ESA title

Earth from Space: Greenland’s east coast

30/10/2009 790 views 2 likes
ESA / Applications / Observing the Earth

The highly indented and ruggedly mountainous coast of eastern Greenland, one of the most isolated habitations in the world, is featured in this Envisat image. Covering more than 2 000 000 sq km, Greenland is the world’s largest island.

The Greenland Sea, a southern arm of the Arctic Ocean, is visible along the right side of the image. The south-easterly portion of the Northeast Greenland National Park, the world’s largest and most northerly national park, is visible (in white) along the left.

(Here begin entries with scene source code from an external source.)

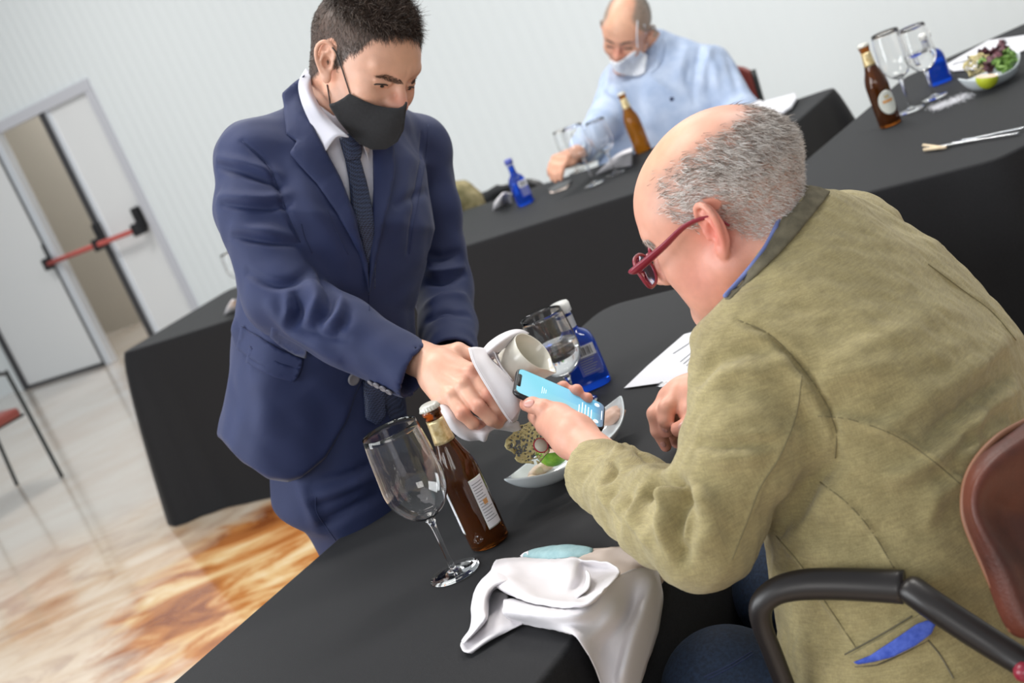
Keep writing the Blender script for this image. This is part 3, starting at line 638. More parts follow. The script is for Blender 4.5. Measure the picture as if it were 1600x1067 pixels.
def beer_bottle(base, label, angs, glass='amber', group=None, oval=False):
    t = empty('beer_bottle', base); tag(t, label, 'bottle', group)
    pr = [tuple(x) for x in BEER]; v, f = lathe(pr, base, 48); mesh('bottle_body', v, f, M[glass], t)
    rf = lambda z: float(np.interp(z, [z for r, z in BEER[2:]], [r for r, z in BEER[2:]]))
    if glass == 'amber':
        inn = [(0, 0.006), (0.0275, 0.008), (0.0280, 0.12), (0.0180, 0.153), (0.0120, 0.183), (0.0110, 0.205), (0, 0.205)]
        v, f = lathe(inn, base, 32); mesh('beer', v, f, mat_beer, t)
    v, f = lathe([(rf(z)+0.0005, z) for z in np.linspace(0.170, 0.207, 8)], base, 40); solid(mesh('neck_foil', v, f, M['gold'], t), 0.0004)
    n = 21; V = []; 
    prof = [(0, 0.2305), (0.011, 0.2303), (0.0138, 0.2285), (0.0142, 0.2255), (0.0160, 0.2225)]
    v, f = lathe(prof, base, 84)
    ctr = base[:2]
    for p in v:
        dx = p[:2]-ctr; r = np.linalg.norm(dx)
        if r > 0.0139: a = math.atan2(dx[1], dx[0]); p[:2] = ctr+dx/r*(r+0.0007*cos(21*a))
    solid(mesh('crown_cap', v, f, M['cap_tin'], t), 0.0005)
    for k, (a, hw, z0, z1) in enumerate(angs):
        shp = (lambda s: math.sqrt(max(0.02, 1-(2*s-1)**2))) if oval else None
        v, f = cyl_patch(base, a, hw, z0, z1, rf, shape=shp, nz=16); lb = mesh('paper_label', v, f, M['label'], t); solid(lb, 0.0002)
        if not oval:
            v, f = cyl_patch(base, a, hw*0.94, z0+0.002, z1-0.002, rf, t=0.00075); mesh('label_field', v, f, M['paper'], lb)
            parts = []; rr = np.random.default_rng(5)
            for j in range(14):
                zz = z1-0.008-j*(z1-z0-0.016)/14; w = hw*0.8*rr.uniform(0.6, 1)
                parts.append(cyl_patch(base, a-hw*0.8+w, w, zz-0.0007, zz+0.0007, rf, t=0.0009, nz=1))
            v, f = join(parts); mesh('small_print', v, f, M['ink_light'], lb)
            v, f = cyl_patch(base, a, hw*0.3, (z0+z1)/2-0.003, (z0+z1)/2+0.005, rf, t=0.001, nz=2); mesh('emblem', v, f, M['ink_orange'], lb)
        else:
            v, f = cyl_patch(base, a, hw*0.55, z0+(z1-z0)*.5, z0+(z1-z0)*.62, rf, t=0.0009, nz=2); mesh('lettering', v, f, M['ink_orange'], lb)
            v, f = cyl_patch(base, a, hw*0.25, z0+(z1-z0)*.68, z0+(z1-z0)*.8, rf, t=0.0009, nz=2); mesh('emblem', v, f, M['gold'], lb)
    return t
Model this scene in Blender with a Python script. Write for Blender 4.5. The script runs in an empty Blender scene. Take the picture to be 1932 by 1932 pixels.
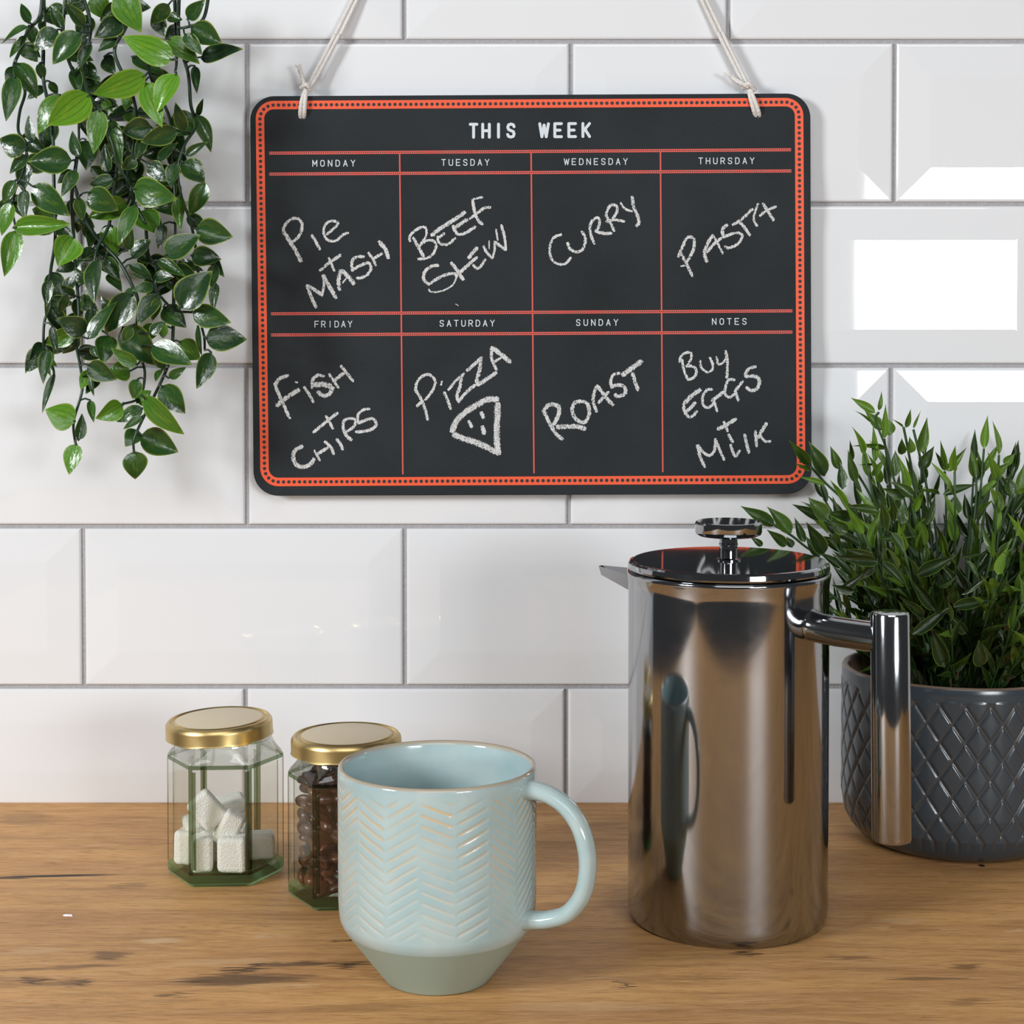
import bpy, bmesh, math, random
import numpy as np
from mathutils import Vector, Matrix, Euler

S = bpy.context.scene
COL = S.collection
PI = math.pi
rnd = random.Random(7)

# ------------------------------------------------------------------ camera
F_PX, IMG, V_HOR, PITCH, CAM_Y = 3300.0, 1932.0, 600.0, math.radians(1.5), -1.10
V0 = V_HOR + F_PX * math.tan(PITCH)
_F = Vector((0, math.cos(PITCH), -math.sin(PITCH)))
_U = Vector((0, math.sin(PITCH), math.cos(PITCH)))
def ray(u, v):
    return _F + Vector((1, 0, 0)) * ((u - 966) / F_PX) + _U * (-(v - V0) / F_PX)
_d = ray(966, 1517)
CAM = Vector((0, CAM_Y, -_d.z / _d.y * -CAM_Y))
def P(u, v, y=0.0):                      # pixel -> point on the plane Y = y
    d = ray(u, v); return CAM + d * ((y - CAM.y) / d.y)
def PZ(u, v, z=0.0):                     # pixel -> point on the plane Z = z
    d = ray(u, v); return CAM + d * ((z - CAM.z) / d.z)
def PV(u, v, ax, ay, az):                # pixel -> (rho, z) on the vertical plane through (ax, ay) at azimuth az
    d = ray(u, v); n = Vector((math.cos(az), math.sin(az), 0))
    t = n.dot(Vector((ax, ay, 0)) - CAM) / n.dot(d); p = CAM + d * t
    return (p.x - ax) * math.sin(az) - (p.y - ay) * math.cos(az), p.z

cam_d = bpy.data.cameras.new('camera'); cam = bpy.data.objects.new('camera', cam_d); COL.objects.link(cam)
cam.location = CAM; cam.rotation_euler = (PI / 2 - PITCH, 0, 0)
cam_d.sensor_width = 36; cam_d.lens = F_PX / IMG * 36
cam_d.shift_y = -(966 - V0) / IMG; cam_d.clip_start = 0.01
S.camera = cam

# ------------------------------------------------------------------ light
W = bpy.data.worlds.new('room_gloom'); S.world = W; W.use_nodes = True
bgn = W.node_tree.nodes['Background']; bgn.inputs[0].default_value = (0.95, 0.97, 1.0, 1); bgn.inputs[1].default_value = 0.07
def softbox(name, loc, target, w, h, power, col):
    l = bpy.data.lights.new(name, 'AREA'); l.shape = 'RECTANGLE'; l.size = w; l.size_y = h; l.energy = power; l.color = col
    o = bpy.data.objects.new(name, l); COL.objects.link(o); o.location = loc
    o.rotation_euler = (Vector(target) - Vector(loc)).to_track_quat('-Z', 'Y').to_euler()
softbox('softbox_right', (0.728, -1.50, 0.36), (0.12, 0, 0.30), 0.42, 0.25, 9.2, (0.95, 0.98, 1.0))
softbox('softbox_left', (-1.65, -1.45, 0.80), (0.0, -0.12, 0.15), 0.46, 0.46, 38, (0.95, 0.98, 1.0))
softbox('ceiling_bounce_fill', (0.1, -2.6, 1.75), (0.0, -0.1, 0.15), 2.0, 1.0, 26, (0.97, 0.98, 1.0))  # added fill light standing in for ceiling bounce; no such panel in the room
S.view_settings.view_transform = 'Standard'; S.view_settings.look = 'None'
S.view_settings.exposure = -0.06; S.view_settings.gamma = 1.0; S.view_settings.use_curve_mapping = False
S.cycles.use_denoising = True; S.cycles.caustics_reflective = False; S.cycles.max_bounces = 14; S.cycles.transparent_max_bounces = 40
S.cycles.transmission_bounces = 12; S.cycles.glossy_bounces = 6; S.cycles.sample_clamp_indirect = 8

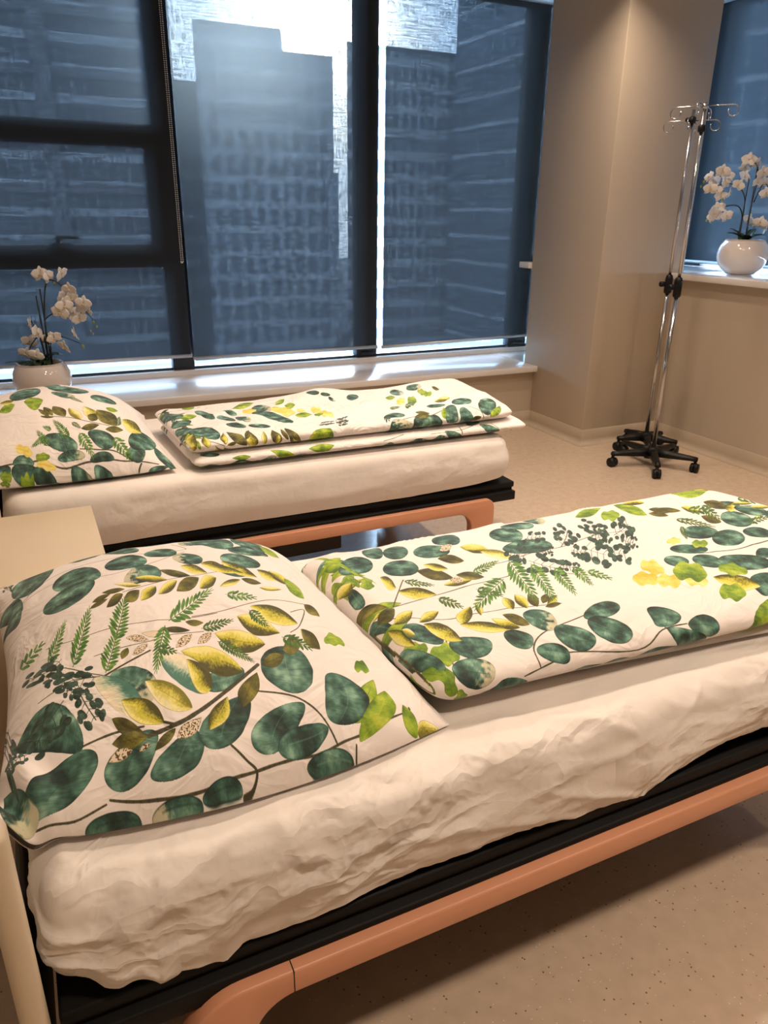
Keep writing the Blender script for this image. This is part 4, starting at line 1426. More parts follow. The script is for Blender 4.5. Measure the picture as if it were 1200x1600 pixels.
    def stem(pts, w, col=None):
        P = np.array(pts, float) / 4095
        # smooth
        out = []
        for i in range(len(P) - 1):
            p0, p1, p2, p3 = P[max(i - 1, 0)], P[i], P[i + 1], P[min(i + 2, len(P) - 1)]
            for t in np.linspace(0, 1, 7)[:-1]:
                out.append(.5 * (2 * p1 + (p2 - p0) * t + (2 * p0 - 5 * p1 + 4 * p2 - p3) * t * t + (3 * p1 - p0 - 3 * p2 + p3) * t ** 3))
        out.append(P[-1])
        col = c(58, 56, 32) if col is None else col
        for a_, b_ in zip(out[:-1], out[1:]):
            R = region([a_, b_], w / min(su / W, sv / Hh) + 3)
            if R is None: continue
            A_ = np.array([a_[0] * su, a_[1] * sv]); d = np.array([b_[0] * su, b_[1] * sv]) - A_
            L2 = max(d @ d, 1e-12)
            x, y = R[4] * su - A_[0], R[5] * sv - A_[1]
            t = np.clip((x * d[0] + y * d[1]) / L2, 0, 1)
            ds = np.hypot(x - t * d[0], y - t * d[1])
            pxm = max(su / W, sv / Hh)
            wv = w * (1 + .35 * gnoise(R[4] * su * 50, R[5] * sv * 50, 2.2))
            blend(R, col + 0 * ds[..., None], np.clip((wv - ds) / pxm + .5, 0, 1) * .92)
    def spray(ty, b, t, l):
        b, t, l = [np.array(p, float) for p in (b, t, l)]
        ax = t - b; q = l - (b + t) / 2
        key = {'F': 'f', 'H': 'h', 'D': 'd'}[ty]
        L = math.hypot(ax[0] * su, ax[1] * sv) / 4095; Wd = math.hypot(q[0] * su, q[1] * sv) / 4095
        if ty == 'D':
            n = 4
            stem([b, b + ax * .5 + q * .1, t], .0007 * max(1, L / .05) ** .3, c(40, 52, 40))
            for i in range(n):
                s0 = (i + .6) / n
                for sg in (-1, 1):
                    o = b + ax * s0; e_ = o + sg * q * rs.uniform(.55, .95) + ax * .14
                    stem([o, e_], .0005, c(40, 52, 40))
                    for j in range(2):
                        cc = e_ + (rs.rand(2) - .5) * 2 * (np.abs(ax) * .09 + np.abs(q) * .28)
                        d1 = ax * .13 * rs.uniform(.8, 1.2) + q * rs.uniform(-.12, .12); d2 = q * .30 * rs.uniform(.8, 1.2)
                        leaf('M', cc - d1, cc + d1, cc - d2, cc + d2)
            return
        n = int(np.clip(round(L / max(Wd, 1e-6) * 3.0), 5, 13))
        stem([b, b + ax * .5 + q * .06, t], .0007, c(70, 92, 34))
        for i in range(n):
            s0 = (i + .5) / n
            wl = 1.0 * (1 - s0) ** .6 * min(1, .55 + s0 * 2.2)
            for sg in (-1, 1):
                o = b + ax * s0
                e_ = o + sg * q * wl * rs.uniform(.85, 1.1) + ax * (.55 / n + .10)
                md = (o + e_) / 2; d2 = ax * (.46 / n) * rs.uniform(.9, 1.2)
                leaf_f(o, e_, md - d2, md + d2, ty)
    def leaf_f(o, e_, l, r, ty):
        PAL['f_'] = (c(40, 84, 24), c(84, 138, 48), c(140, 178, 66)) if ty == 'F' else (c(32, 66, 22), c(68, 108, 34), c(112, 148, 50))
        PAL['G'], keep = PAL['f_'], PAL['G']
        leaf('G', o, e_, l, r); PAL['G'] = keep
    for it in items:
        if it[0] == 'S': stem(it[1], it[2] / 1e5)
        elif it[0] in 'FHD': spray(*it)
        else: leaf(*it)
    # weave grain of the cotton
    im = bpy.data.images.new(name, W, Hh)
    px = np.ones((Hh, W, 4), np.float32); px[..., :3] = np.clip(img, 0, 1)
    im.pixels.foreach_set(px.reshape(-1)); im.update(); im.pack()
    return im


IMG = {}
for nm, (W_, H_, su_, sv_, sd_) in {'near_pillow': (1536, 1792, .72, .963, 5), 'near_duvet': (2048, 2048, 1.33, 1.33, 6), 'far_pillow': (1024, 1152, .74, 1.0, 7), 'far_duvet': (1280, 1024, 1.37, 1.24, 8), 'far_lower': (1280, 1024, 1.4, 1.2, 9)}.items():
    IMG[nm] = painter(nm, W_, H_, su_, sv_, PRINT[nm], sd_)
M['sheet_print'] = M['sheet_smooth']
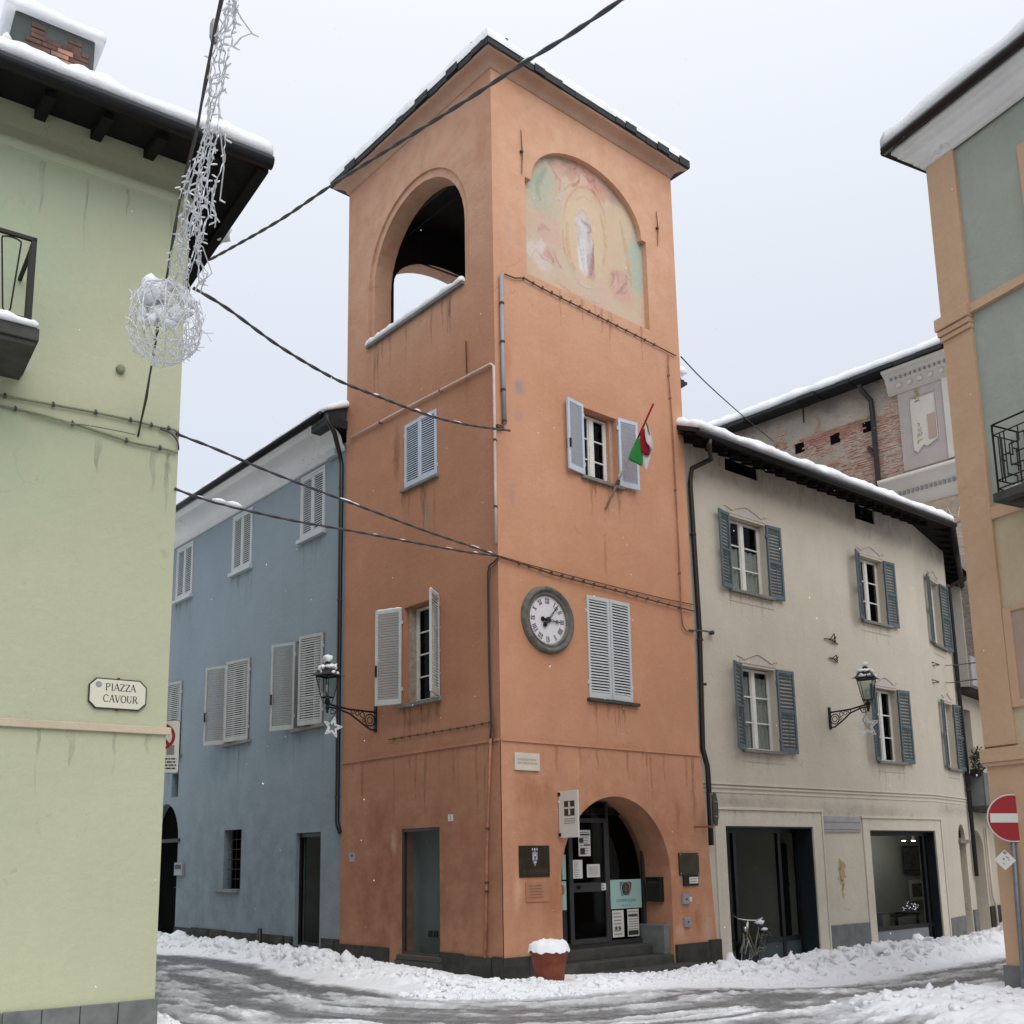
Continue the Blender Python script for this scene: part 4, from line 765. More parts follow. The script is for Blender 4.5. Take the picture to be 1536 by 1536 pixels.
# plinth stones
def stones(root, W, x0, x1, z0, z1, wds, out, mat='dark_stone', skip=(), dep=.12):
    x = x0; i = 0
    while x < x1 - .08:
        wd = min(random.uniform(*wds), x1 - x); 
        if x1 - x - wd < .15: wd = x1 - x
        if not any(a < x + wd / 2 < b_ for a, b_ in skip):
            mb = MB(); o_ = out + random.uniform(-.01, .015); zz = z1 + random.uniform(-.015, .015); g = .008
            n = 7; vs = []; fs = []
            for j in range(n + 1):
                for k in range(n + 1):
                    u, v = j / n, k / n; e = min(u, 1 - u, v, 1 - v); vs.append((x + g + (wd - 2 * g) * u, -(o_ - .025 * (e < .01)) - .018 * fbm((x * 3 + u * 3, v * 3, z0 * 7 + x), 4), z0 + (zz - z0) * v))
            for j in range(n):
                for k in range(n): a = j * (n + 1) + k; fs.append((a, a + n + 1, a + n + 2, a + 1))
            mb.add(vs, fs); mb.box(x + g, x + wd - g, -(o_ - .03), dep, z0, zz - .004); ob('plinth_stone', mb, mat, root, W.M)
        x += wd; i += 1
stones(tw, WA, AL - .0, -.0, ZB, .42, (.6, 1.0), .07, skip=((x0 - .1, x1 + .1),))
mb = MB(); mb.box(x0 - .12, x1 + .12, -.075, .1, ZB, z0 - .095); ob('plinth_stone', mb, 'step_stone', tw, WA.M)
stones(tw, WB, -.07, ea0, ZB, .42, (.4, .62), .07); stones(tw, WB, ea1 + .02, 5.3, ZB, .38, (.75, .95), .09)
# entrance: steps, glazed door
mb = MB(); mb.box(ea0 - .02, ea1 + .0, -.25, .8, ZB, .18); mb.box(ea0, ea1, .12, 1.0, .18, ez0 - .03)
stp = MB(); stp.box(ea0 + .25, ea1 + .28, -.42, -.03, ZB, .05); ob('step', stp, 'step_stone', tw, WB.M, bevel=.012)
stp = MB(); stp.box(ea0 + .02, ea1 - .02, -.03, 1.1, ZB, .20); ob('step', stp, 'step_stone', tw, WB.M, bevel=.012)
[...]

The colourful, narrow inlet (10–25 km wide) visible near the bottom of the image is Kong Oscar Fjord. Fjords are deep coastal valleys formed by glacial action and flooded by the sea. Scoresby Sund, the world's longest fjord, is located south of Kong Oscar (not visible).

Located directly above Kong Oscar is Traill Island (with two easterly facing prongs). The long, horizontal island above Traill is the Geographical Society Island. The slightly inset island above that is Ymer.

Daneborg is the island visible on the top right. It serves as the headquarters for dog sled patrollers of the Northeast Greenland National Park and has a year-round population of 12.

Almost all of Greenland’s flora and fauna live in the park (972 000 sq km). The large interior of the park is part of the Greenland Ice Sheet, which has an area of 1 833 900 sq km and an average thickness of 2.3 km. It is the second largest concentration of frozen freshwater on Earth and if it were to melt completely, global sea level would increase by up to seven metres.

ESA's satellite radar imagery has played a central role in scientists’ findings on changes in the velocity structure of the Greenland Ice Sheet. In 2006, Eric Rignot of NASA’s Jet Propulsion Laboratory (JPL) in California and University of Kansas scientist Pannir Kanagaratnam measured glacier velocities using ESA’s ERS-1 and ERS-2 data collected in winter 1996, Canada’s Radarsat-1’s radar interferometry data collected in fall 2000 and spring and summer 2005 and Envisat Synthetic Aperture Radar (ASAR) acquired in summer 2004.

They found Greenland’s southern glaciers were dumping twice as much ice yearly into the Atlantic as they did in 1996, accounting for nearly 17 percent of the estimated 2.54 millimetre annual rise in global sea levels.

The influx of freshwater into the North Atlantic from any increase in melting from the Greenland Ice Sheet could also weaken the Gulf Stream, potentially seriously impacting the climate of northern Europe and the wider world.

As radar images represent surface backscatter rather than reflected light, there is no colour in a standard radar image. This image was created by combining three Envisat ASAR acquisitions (23 November 2008, 28 December 2008 and 1 February 2009) taken over the same area. The colours in the image result from variations in the surface that occurred between acquisitions.